一文マーケティング

彼女お勧めの、ドライカレーの店に向かう。

ドライカレーとは珍しい。普段食べない料理だ。食べログのレビューを読んで、どうしても食べたくなったらしい。

店のある地元歓楽街へ。普段ならあまり来ないところだ。歓楽街を入って10メートルほど。わかりづらい場所に店はあった。入口にワープロで書かれたメニューと、商品写真が貼ってある。冴えない印象だ。覗いてみると、金曜の夕方なのに客はいない。コロナの影響もあるのだろう。

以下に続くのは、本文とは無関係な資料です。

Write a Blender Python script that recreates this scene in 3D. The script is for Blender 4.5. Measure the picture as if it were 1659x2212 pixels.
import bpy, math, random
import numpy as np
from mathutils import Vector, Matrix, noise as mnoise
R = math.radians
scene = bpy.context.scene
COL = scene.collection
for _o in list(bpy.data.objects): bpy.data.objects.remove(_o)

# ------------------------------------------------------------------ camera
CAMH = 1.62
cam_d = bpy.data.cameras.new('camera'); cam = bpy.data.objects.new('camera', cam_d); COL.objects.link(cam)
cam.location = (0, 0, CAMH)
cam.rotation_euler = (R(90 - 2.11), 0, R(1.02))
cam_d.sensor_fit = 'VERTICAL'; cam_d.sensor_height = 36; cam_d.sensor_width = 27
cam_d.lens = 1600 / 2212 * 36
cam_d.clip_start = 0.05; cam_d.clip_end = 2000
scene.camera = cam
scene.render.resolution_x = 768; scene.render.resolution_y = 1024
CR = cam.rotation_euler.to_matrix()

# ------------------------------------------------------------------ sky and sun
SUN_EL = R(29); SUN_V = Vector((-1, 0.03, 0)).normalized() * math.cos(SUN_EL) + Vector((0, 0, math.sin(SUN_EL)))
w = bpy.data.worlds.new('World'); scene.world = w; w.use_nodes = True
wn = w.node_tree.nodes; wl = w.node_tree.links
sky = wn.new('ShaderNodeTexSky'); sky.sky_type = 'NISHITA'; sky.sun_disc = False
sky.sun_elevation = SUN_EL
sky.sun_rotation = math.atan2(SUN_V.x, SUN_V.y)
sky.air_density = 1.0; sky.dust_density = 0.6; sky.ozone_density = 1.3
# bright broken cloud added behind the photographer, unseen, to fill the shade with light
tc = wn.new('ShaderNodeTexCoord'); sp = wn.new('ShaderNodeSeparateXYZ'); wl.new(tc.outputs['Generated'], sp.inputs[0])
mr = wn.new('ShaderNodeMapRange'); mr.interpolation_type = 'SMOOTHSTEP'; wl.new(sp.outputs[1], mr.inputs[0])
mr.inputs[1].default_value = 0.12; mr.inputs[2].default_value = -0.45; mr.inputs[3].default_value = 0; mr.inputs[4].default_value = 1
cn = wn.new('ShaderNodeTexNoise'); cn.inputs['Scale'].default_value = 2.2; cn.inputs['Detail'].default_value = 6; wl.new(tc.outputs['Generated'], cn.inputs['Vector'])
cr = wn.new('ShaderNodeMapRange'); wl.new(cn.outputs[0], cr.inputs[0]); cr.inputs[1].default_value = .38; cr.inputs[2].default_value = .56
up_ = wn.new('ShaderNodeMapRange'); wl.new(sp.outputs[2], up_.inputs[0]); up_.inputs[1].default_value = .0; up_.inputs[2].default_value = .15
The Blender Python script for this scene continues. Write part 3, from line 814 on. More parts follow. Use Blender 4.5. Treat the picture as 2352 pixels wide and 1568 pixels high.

店内に入り、ドライカレーを2つテイクアウトで注文する。店員の対応はとても丁寧だ。入口左に本棚があり、古いマンガの単行本が収まっている。懐かしい。昭和の食堂のよう。店内は、外から想像するより明るい。見渡すと、清掃が行き届いていることに気づく。椅子に座って待つのが申し訳ないくらい。

袋に入れてくれた料理を受け取り、外へ。私たちが今日最初の客、下手すれば唯一の客かも。気になり、彼女に聞いてみる。どれほどの人気店なのか。食べログの評価はどの程度なのか。

「来たのは今日が初めて。人気なんて知らない」。
そして、
「読んだレビューは1つだけ」
と彼女。

1文だけで食べさせる。どれほどの名文だったのだろうか。

帰宅して、ドライカレーをいただく。ライスの上一面に敷き詰められた挽肉。中央のパルメザンチーズの黄色いライン。店員の対応同様、丁寧に作られている。食べてみると、味がまろやかで、美味しい。量が多いのに、食後の胃もたれも無い。油を抑えているようだ。ありがたい。

店の外観とは、対照的な料理の味。是非応援したい。2つ目となるレビューを投稿するとしよう。

さて。前作を超える文章がかけるかどうか。